C’era una volta la dinastia Agnelli, quella che ha dominato l’Italia per decenni. E poi c’era Maria Sole Agnelli, la più defilata, la più elegante, la meno interessata ai bulloni del potere industriale. Quella che, potendo sedersi al tavolo dove si decideva il destino della Fiat, preferì sempre un altro tavolo: quello della vita, della cultura, dei cavalli, dei comuni di Provincia, delle scuole da rimettere a posto. È morta ieri, a 100 anni compiuti, chiudendo in silenzio un capitolo laterale ma indispensabile della saga Agnelli.
Maria Sole a differenza di Susanna, non si è mai occupata attivamente del gruppo Fiat, nemmeno nei momenti più difficili, quelli delle crisi industriali, delle ristrutturazioni, delle notti lunghe in corso Marconi. Non per disinteresse, ma per scelta. Delegò tutto prima a Gianni e poi al nipote John Elkann con quella distanza gentile che è spesso più incisiva della presenza ossessiva.
Nata a Villar Perosa il 9 agosto 1925 Maria Sole arrivò al mondo quando il nome Agnelli era già sinonimo di potere. Mentre Gianni si preparava a diventare «l’Avvocato» e Susanna a frequentare la diplomazia e la politica nazionale, Maria Sole costruiva un profilo tutto suo. Moderna senza clamore, indipendente senza mai doverlo rivendicare. Non amava i riflettori, ma sapeva usarli quando serviva. E soprattutto sapeva spegnerli. La sua prima grande scelta di autonomia arrivò lontano da Torino e ancora più lontano dalla Fiat: l’Umbria. Dopo la morte del primo marito, Ranieri Campello della Spina, Maria Sole accettò una sfida che nessuno si aspettava: diventare sindaco di Campello sul Clitunno. Era il 1960, l’Italia stava scoprendo il boom economico e le donne in politica erano ancora un’eccezione. Lei vinse senza comizi, senza slogan, senza campagne elettorali. Ottocentocinquanta voti su 1.200 aventi diritto. Un plebiscito senza la Fiat sullo sfondo. Per dieci anni, fino al 1970, amministrò il piccolo Comune umbro con concretezza e buon senso: strade, scuole, valorizzazione delle Fonti del Clitunno, turismo culturale ed enogastronomico quando ancora non era una moda ma una necessità.

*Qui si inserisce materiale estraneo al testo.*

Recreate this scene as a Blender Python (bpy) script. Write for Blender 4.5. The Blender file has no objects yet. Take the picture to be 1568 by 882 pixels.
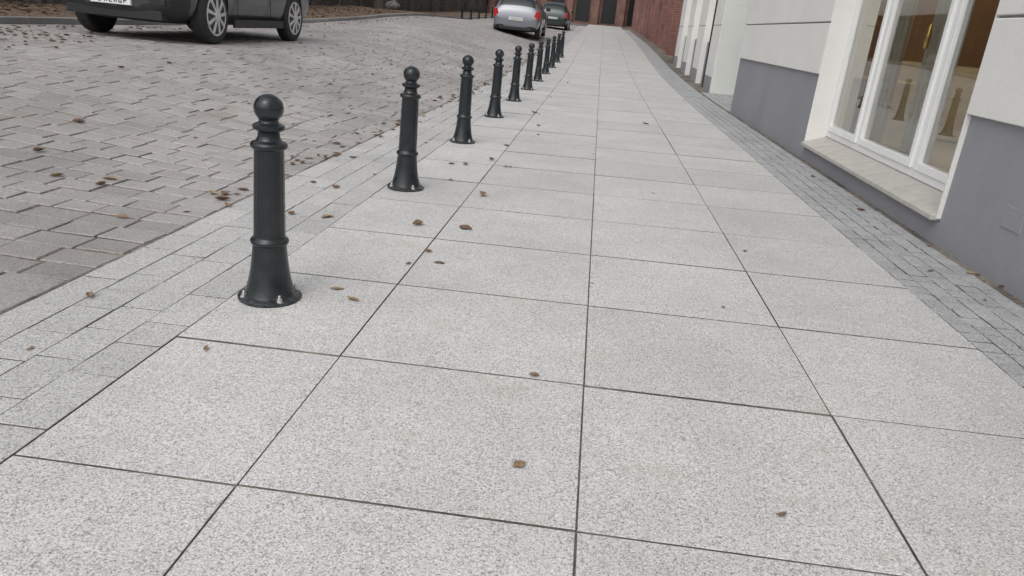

Accanto alla politica, un’altra grande passione: i cavalli. Una vocazione autentica. La sua scuderia divenne una delle più importanti del secondo dopoguerra italiano. Il purosangue Woodland la portò sul podio olimpico, con la medaglia d’argento nell’equitazione individuale ai Giochi di Monaco del 1972.
La famiglia rimase sempre il centro di gravità permanente. Dal primo matrimonio nacquero Virginia, Argenta, Cintia e Bernardino; dal secondo, con Pio Teodorani Fabbri, arrivò Edoardo.
Se c’è stato un luogo in cui Maria Sole ha esercitato un’influenza profonda e duratura, quello è stata la Fondazione Agnelli. Per 14 anni, fino al 2018, ne è stata presidente, guidando progetti su istruzione, cultura e ricerca. Lì, lontano dalle catene di montaggio e dalle assemblee degli azionisti, Maria Sole ha lasciato un segno concreto, puntando sulle scuole, sulle nuove generazioni, sulla qualità del sistema educativo. Un lavoro silenzioso, ma decisivo. Come lei.
Negli ultimi anni era tornata suo malgrado sotto i riflettori per una rapina choc nella sua villa di Torrimpietra, vicino a Roma. Un episodio di cronaca nera che aveva colpito l’opinione pubblica più per il nome che per i gioielli rubati. Lei, anche in quel caso, aveva attraversato l’evento con la stessa compostezza con cui aveva attraversato un secolo intero.